L’Arena di Massimo Giletti le è valsa l’abbraccio affettuoso di molti suoi concittadini, al suo ritorno a Matera.
«Ho incontrato un uomo anziano che, dopo avermi fissato, mi ha chiesto se ero io la ragazza che era stata ospite della trasmissione e mi ha abbracciata. Anche su Facebook ho ricevuto moltissime mail di chi, vivendo la stessa esperienza, mi chiedeva consigli su come comportarsi». Il velo del silenzio, insomma, è scivolato grazie al volto di Flavia che in pochi minuti in diretta tv, ha ricordato a chi sceglie l’università per completare i propri studi, che la dignità e i valori sono e devono essere il vero patrimonio da tutelare.

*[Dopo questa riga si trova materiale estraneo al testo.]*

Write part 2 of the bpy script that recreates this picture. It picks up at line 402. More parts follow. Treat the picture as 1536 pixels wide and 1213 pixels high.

«Finora mi sentivo in gabbia. Questa vicenda era una parte della mia vita che avevo vissuto drammaticamente, ma che non potevo raccontare».
L’incontro con il prof. Giordano è stato inevitabile: «Dovevo verbalizzare dei laboratori che avevo sostenuto, ma in quell’occasione ho preferito farmi accompagnare da alcune amiche. Ho ignorato la battuta che il prof. Giordano mi ha fatto («Ti sei portata la scorta?») e sono andata via subito dopo».
Al processo, però, non è stata necessaria la sua presenza. A rappresentarla c’è stato il suo legale, l’avvocato Marinelli. «Per fortuna – ammette.
Maglioncino grigio e bianco, pantaloni neri, volto acqua e sapone, Flavia è in apparenza una ragazza come tante altre, matricole che si incontrano nei corridoi delle facoltà universitarie, laureande in attesa di concludere la carriera universitaria per tentare quella professionale.
Il dolore di quella parte della sua vita, risiede ancora dentro di lei. Basta chiederle cosa pensa della sentenza del tribunale nei confronti del professore: «Non mi è piaciuta – dice, stringendo i manici della sua borsa.